WORK TO COMPLETE
Pictures stay out of the copy; restate everything else in the material exactly.

INFORMATION PROVIDED
··········

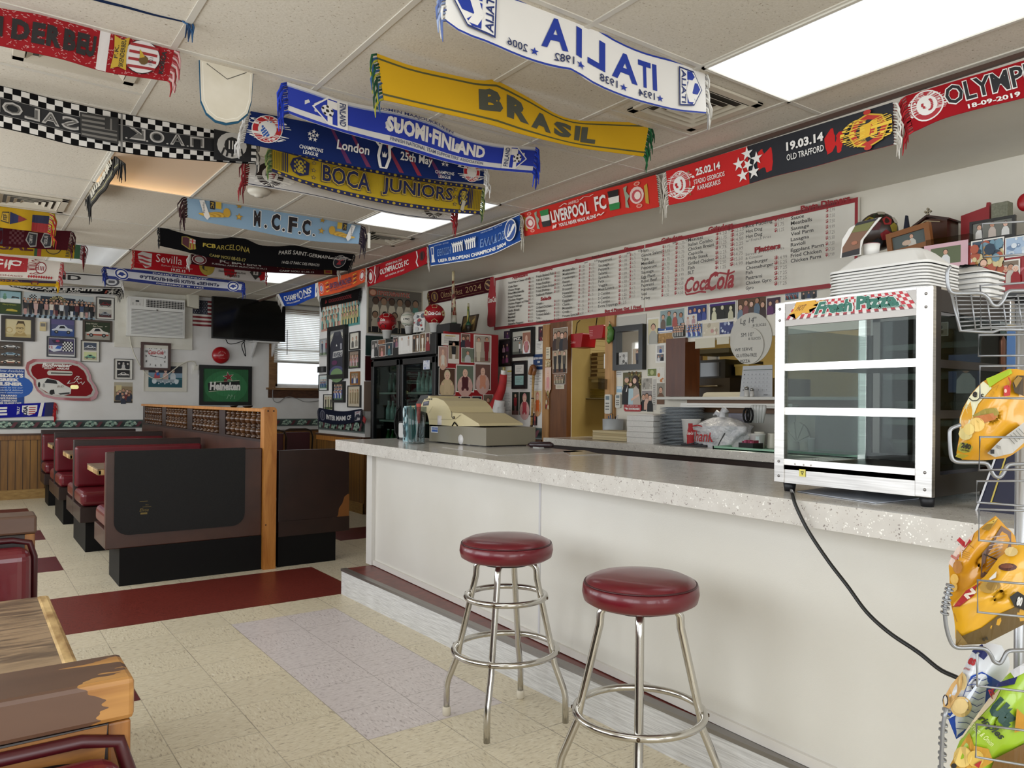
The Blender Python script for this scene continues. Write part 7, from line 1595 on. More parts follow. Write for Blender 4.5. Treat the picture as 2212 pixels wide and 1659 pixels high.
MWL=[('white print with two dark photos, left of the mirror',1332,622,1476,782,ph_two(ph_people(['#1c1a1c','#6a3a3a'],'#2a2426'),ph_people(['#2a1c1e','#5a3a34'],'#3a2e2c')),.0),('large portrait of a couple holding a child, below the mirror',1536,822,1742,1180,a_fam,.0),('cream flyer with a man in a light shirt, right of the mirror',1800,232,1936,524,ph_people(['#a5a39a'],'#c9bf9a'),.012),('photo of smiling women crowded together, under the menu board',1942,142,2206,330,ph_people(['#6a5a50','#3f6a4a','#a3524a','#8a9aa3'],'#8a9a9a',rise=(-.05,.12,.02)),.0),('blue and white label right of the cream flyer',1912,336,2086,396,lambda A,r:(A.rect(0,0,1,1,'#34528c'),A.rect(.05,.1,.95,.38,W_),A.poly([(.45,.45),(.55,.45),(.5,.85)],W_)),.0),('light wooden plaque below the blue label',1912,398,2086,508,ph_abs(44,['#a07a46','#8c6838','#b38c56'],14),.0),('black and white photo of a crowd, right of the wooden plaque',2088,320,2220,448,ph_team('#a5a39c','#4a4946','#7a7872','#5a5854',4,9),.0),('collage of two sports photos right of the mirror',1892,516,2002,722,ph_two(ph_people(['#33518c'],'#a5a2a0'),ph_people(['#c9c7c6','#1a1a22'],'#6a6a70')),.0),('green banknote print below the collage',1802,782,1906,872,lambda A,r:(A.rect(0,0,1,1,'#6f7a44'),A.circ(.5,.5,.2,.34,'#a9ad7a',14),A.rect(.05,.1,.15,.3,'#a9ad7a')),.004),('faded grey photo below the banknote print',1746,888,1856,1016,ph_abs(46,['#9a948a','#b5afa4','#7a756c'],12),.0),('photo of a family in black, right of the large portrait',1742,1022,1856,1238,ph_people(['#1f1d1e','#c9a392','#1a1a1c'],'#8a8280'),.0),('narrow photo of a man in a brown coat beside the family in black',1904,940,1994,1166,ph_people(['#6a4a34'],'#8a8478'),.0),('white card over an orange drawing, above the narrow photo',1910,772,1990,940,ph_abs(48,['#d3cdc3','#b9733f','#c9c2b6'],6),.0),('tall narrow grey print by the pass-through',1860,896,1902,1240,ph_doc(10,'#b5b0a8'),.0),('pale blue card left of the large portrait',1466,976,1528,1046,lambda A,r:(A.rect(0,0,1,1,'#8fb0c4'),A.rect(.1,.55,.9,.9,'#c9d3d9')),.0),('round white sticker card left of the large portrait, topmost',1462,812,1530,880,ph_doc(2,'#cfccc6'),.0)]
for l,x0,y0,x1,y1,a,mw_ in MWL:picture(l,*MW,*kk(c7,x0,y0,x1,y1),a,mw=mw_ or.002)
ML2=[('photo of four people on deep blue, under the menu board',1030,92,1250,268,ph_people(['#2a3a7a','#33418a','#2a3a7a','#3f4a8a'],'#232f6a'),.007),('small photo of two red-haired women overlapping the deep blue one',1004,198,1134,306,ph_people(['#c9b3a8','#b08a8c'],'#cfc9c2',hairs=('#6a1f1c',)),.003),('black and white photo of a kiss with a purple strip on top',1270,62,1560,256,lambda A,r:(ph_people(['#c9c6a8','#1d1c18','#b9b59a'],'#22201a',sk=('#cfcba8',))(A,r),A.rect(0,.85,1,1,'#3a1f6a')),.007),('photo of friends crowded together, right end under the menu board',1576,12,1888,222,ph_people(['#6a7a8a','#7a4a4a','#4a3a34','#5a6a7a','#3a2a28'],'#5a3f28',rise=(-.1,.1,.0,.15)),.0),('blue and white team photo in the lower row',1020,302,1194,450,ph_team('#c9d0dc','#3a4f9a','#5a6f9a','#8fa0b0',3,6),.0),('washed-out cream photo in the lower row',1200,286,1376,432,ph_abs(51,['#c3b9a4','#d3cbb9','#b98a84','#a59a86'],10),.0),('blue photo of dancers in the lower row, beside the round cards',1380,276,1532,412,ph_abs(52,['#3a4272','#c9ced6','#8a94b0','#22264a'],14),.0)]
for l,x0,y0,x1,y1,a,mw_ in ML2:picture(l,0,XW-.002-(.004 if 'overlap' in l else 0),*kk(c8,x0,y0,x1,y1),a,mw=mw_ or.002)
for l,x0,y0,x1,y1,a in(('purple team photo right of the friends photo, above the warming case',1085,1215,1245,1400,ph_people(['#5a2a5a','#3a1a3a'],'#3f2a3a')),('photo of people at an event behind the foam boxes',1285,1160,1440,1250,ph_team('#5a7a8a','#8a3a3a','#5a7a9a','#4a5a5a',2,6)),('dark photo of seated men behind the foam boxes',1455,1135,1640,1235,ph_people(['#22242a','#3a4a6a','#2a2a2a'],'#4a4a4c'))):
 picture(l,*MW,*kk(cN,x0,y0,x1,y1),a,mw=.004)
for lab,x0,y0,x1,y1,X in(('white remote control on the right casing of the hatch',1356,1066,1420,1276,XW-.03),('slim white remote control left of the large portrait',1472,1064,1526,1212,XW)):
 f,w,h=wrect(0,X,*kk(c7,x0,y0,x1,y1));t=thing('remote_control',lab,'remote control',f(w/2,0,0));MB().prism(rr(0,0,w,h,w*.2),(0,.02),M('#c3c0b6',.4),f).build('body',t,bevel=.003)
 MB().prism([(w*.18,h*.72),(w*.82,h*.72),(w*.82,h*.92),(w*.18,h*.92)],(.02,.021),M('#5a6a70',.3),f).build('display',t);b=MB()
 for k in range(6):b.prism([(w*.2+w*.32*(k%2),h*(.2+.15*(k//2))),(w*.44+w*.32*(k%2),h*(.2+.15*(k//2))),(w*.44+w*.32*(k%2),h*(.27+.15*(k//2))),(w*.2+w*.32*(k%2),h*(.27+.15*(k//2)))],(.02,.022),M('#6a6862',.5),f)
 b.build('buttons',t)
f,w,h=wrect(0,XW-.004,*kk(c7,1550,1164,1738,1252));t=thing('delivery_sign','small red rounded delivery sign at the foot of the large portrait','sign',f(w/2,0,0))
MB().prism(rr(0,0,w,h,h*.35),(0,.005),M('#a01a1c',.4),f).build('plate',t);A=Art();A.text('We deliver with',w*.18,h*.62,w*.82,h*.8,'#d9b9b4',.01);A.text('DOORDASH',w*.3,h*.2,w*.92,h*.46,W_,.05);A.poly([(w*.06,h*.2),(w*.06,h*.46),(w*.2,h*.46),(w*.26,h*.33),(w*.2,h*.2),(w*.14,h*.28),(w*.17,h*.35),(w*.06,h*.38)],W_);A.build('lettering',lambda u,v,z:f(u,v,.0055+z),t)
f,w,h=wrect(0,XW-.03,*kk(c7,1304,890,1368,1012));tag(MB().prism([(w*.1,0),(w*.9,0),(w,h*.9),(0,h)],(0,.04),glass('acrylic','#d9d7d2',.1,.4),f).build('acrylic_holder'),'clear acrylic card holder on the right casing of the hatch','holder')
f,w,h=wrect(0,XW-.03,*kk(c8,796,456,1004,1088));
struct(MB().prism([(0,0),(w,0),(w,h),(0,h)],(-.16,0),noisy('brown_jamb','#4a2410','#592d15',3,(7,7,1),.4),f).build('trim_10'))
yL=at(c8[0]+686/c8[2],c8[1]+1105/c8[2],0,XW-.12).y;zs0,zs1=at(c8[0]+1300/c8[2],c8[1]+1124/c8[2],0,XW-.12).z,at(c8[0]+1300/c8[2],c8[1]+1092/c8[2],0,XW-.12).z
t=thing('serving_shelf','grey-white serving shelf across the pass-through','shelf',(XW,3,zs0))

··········

RESPONSE TO THIS TASK
The Blender Python script for this scene continues. Write part 7, from line 1595 on. More parts follow. Write for Blender 4.5. Treat the picture as 2212 pixels wide and 1659 pixels high.
MWL=[('white print with two dark photos, left of the mirror',1332,622,1476,782,ph_two(ph_people(['#1c1a1c','#6a3a3a'],'#2a2426'),ph_people(['#2a1c1e','#5a3a34'],'#3a2e2c')),.0),('large portrait of a couple holding a child, below the mirror',1536,822,1742,1180,a_fam,.0),('cream flyer with a man in a light shirt, right of the mirror',1800,232,1936,524,ph_people(['#a5a39a'],'#c9bf9a'),.012),('photo of smiling women crowded together, under the menu board',1942,142,2206,330,ph_people(['#6a5a50','#3f6a4a','#a3524a','#8a9aa3'],'#8a9a9a',rise=(-.05,.12,.02)),.0),('blue and white label right of the cream flyer',1912,336,2086,396,lambda A,r:(A.rect(0,0,1,1,'#34528c'),A.rect(.05,.1,.95,.38,W_),A.poly([(.45,.45),(.55,.45),(.5,.85)],W_)),.0),('light wooden plaque below the blue label',1912,398,2086,508,ph_abs(44,['#a07a46','#8c6838','#b38c56'],14),.0),('black and white photo of a crowd, right of the wooden plaque',2088,320,2220,448,ph_team('#a5a39c','#4a4946','#7a7872','#5a5854',4,9),.0),('collage of two sports photos right of the mirror',1892,516,2002,722,ph_two(ph_people(['#33518c'],'#a5a2a0'),ph_people(['#c9c7c6','#1a1a22'],'#6a6a70')),.0),('green banknote print below the collage',1802,782,1906,872,lambda A,r:(A.rect(0,0,1,1,'#6f7a44'),A.circ(.5,.5,.2,.34,'#a9ad7a',14),A.rect(.05,.1,.15,.3,'#a9ad7a')),.004),('faded grey photo below the banknote print',1746,888,1856,1016,ph_abs(46,['#9a948a','#b5afa4','#7a756c'],12),.0),('photo of a family in black, right of the large portrait',1742,1022,1856,1238,ph_people(['#1f1d1e','#c9a392','#1a1a1c'],'#8a8280'),.0),('narrow photo of a man in a brown coat beside the family in black',1904,940,1994,1166,ph_people(['#6a4a34'],'#8a8478'),.0),('white card over an orange drawing, above the narrow photo',1910,772,1990,940,ph_abs(48,['#d3cdc3','#b9733f','#c9c2b6'],6),.0),('tall narrow grey print by the pass-through',1860,896,1902,1240,ph_doc(10,'#b5b0a8'),.0),('pale blue card left of the large portrait',1466,976,1528,1046,lambda A,r:(A.rect(0,0,1,1,'#8fb0c4'),A.rect(.1,.55,.9,.9,'#c9d3d9')),.0),('round white sticker card left of the large portrait, topmost',1462,812,1530,880,ph_doc(2,'#cfccc6'),.0)]
for l,x0,y0,x1,y1,a,mw_ in MWL:picture(l,*MW,*kk(c7,x0,y0,x1,y1),a,mw=mw_ or.002)
ML2=[('photo of four people on deep blue, under the menu board',1030,92,1250,268,ph_people(['#2a3a7a','#33418a','#2a3a7a','#3f4a8a'],'#232f6a'),.007),('small photo of two red-haired women overlapping the deep blue one',1004,198,1134,306,ph_people(['#c9b3a8','#b08a8c'],'#cfc9c2',hairs=('#6a1f1c',)),.003),('black and white photo of a kiss with a purple strip on top',1270,62,1560,256,lambda A,r:(ph_people(['#c9c6a8','#1d1c18','#b9b59a'],'#22201a',sk=('#cfcba8',))(A,r),A.rect(0,.85,1,1,'#3a1f6a')),.007),('photo of friends crowded together, right end under the menu board',1576,12,1888,222,ph_people(['#6a7a8a','#7a4a4a','#4a3a34','#5a6a7a','#3a2a28'],'#5a3f28',rise=(-.1,.1,.0,.15)),.0),('blue and white team photo in the lower row',1020,302,1194,450,ph_team('#c9d0dc','#3a4f9a','#5a6f9a','#8fa0b0',3,6),.0),('washed-out cream photo in the lower row',1200,286,1376,432,ph_abs(51,['#c3b9a4','#d3cbb9','#b98a84','#a59a86'],10),.0),('blue photo of dancers in the lower row, beside the round cards',1380,276,1532,412,ph_abs(52,['#3a4272','#c9ced6','#8a94b0','#22264a'],14),.0)]
for l,x0,y0,x1,y1,a,mw_ in ML2:picture(l,0,XW-.002-(.004 if 'overlap' in l else 0),*kk(c8,x0,y0,x1,y1),a,mw=mw_ or.002)
for l,x0,y0,x1,y1,a in(('purple team photo right of the friends photo, above the warming case',1085,1215,1245,1400,ph_people(['#5a2a5a','#3a1a3a'],'#3f2a3a')),('photo of people at an event behind the foam boxes',1285,1160,1440,1250,ph_team('#5a7a8a','#8a3a3a','#5a7a9a','#4a5a5a',2,6)),('dark photo of seated men behind the foam boxes',1455,1135,1640,1235,ph_people(['#22242a','#3a4a6a','#2a2a2a'],'#4a4a4c'))):
 picture(l,*MW,*kk(cN,x0,y0,x1,y1),a,mw=.004)
for lab,x0,y0,x1,y1,X in(('white remote control on the right casing of the hatch',1356,1066,1420,1276,XW-.03),('slim white remote control left of the large portrait',1472,1064,1526,1212,XW)):
 f,w,h=wrect(0,X,*kk(c7,x0,y0,x1,y1));t=thing('remote_control',lab,'remote control',f(w/2,0,0));MB().prism(rr(0,0,w,h,w*.2),(0,.02),M('#c3c0b6',.4),f).build('body',t,bevel=.003)
 MB().prism([(w*.18,h*.72),(w*.82,h*.72),(w*.82,h*.92),(w*.18,h*.92)],(.02,.021),M('#5a6a70',.3),f).build('display',t);b=MB()
 for k in range(6):b.prism([(w*.2+w*.32*(k%2),h*(.2+.15*(k//2))),(w*.44+w*.32*(k%2),h*(.2+.15*(k//2))),(w*.44+w*.32*(k%2),h*(.27+.15*(k//2))),(w*.2+w*.32*(k%2),h*(.27+.15*(k//2)))],(.02,.022),M('#6a6862',.5),f)
 b.build('buttons',t)
f,w,h=wrect(0,XW-.004,*kk(c7,1550,1164,1738,1252));t=thing('delivery_sign','small red rounded delivery sign at the foot of the large portrait','sign',f(w/2,0,0))
MB().prism(rr(0,0,w,h,h*.35),(0,.005),M('#a01a1c',.4),f).build('plate',t);A=Art();A.text('We deliver with',w*.18,h*.62,w*.82,h*.8,'#d9b9b4',.01);A.text('DOORDASH',w*.3,h*.2,w*.92,h*.46,W_,.05);A.poly([(w*.06,h*.2),(w*.06,h*.46),(w*.2,h*.46),(w*.26,h*.33),(w*.2,h*.2),(w*.14,h*.28),(w*.17,h*.35),(w*.06,h*.38)],W_);A.build('lettering',lambda u,v,z:f(u,v,.0055+z),t)
f,w,h=wrect(0,XW-.03,*kk(c7,1304,890,1368,1012));tag(MB().prism([(w*.1,0),(w*.9,0),(w,h*.9),(0,h)],(0,.04),glass('acrylic','#d9d7d2',.1,.4),f).build('acrylic_holder'),'clear acrylic card holder on the right casing of the hatch','holder')
f,w,h=wrect(0,XW-.03,*kk(c8,796,456,1004,1088));
struct(MB().prism([(0,0),(w,0),(w,h),(0,h)],(-.16,0),noisy('brown_jamb','#4a2410','#592d15',3,(7,7,1),.4),f).build('trim_10'))
yL=at(c8[0]+686/c8[2],c8[1]+1105/c8[2],0,XW-.12).y;zs0,zs1=at(c8[0]+1300/c8[2],c8[1]+1124/c8[2],0,XW-.12).z,at(c8[0]+1300/c8[2],c8[1]+1092/c8[2],0,XW-.12).z
t=thing('serving_shelf','grey-white serving shelf across the pass-through','shelf',(XW,3,zs0))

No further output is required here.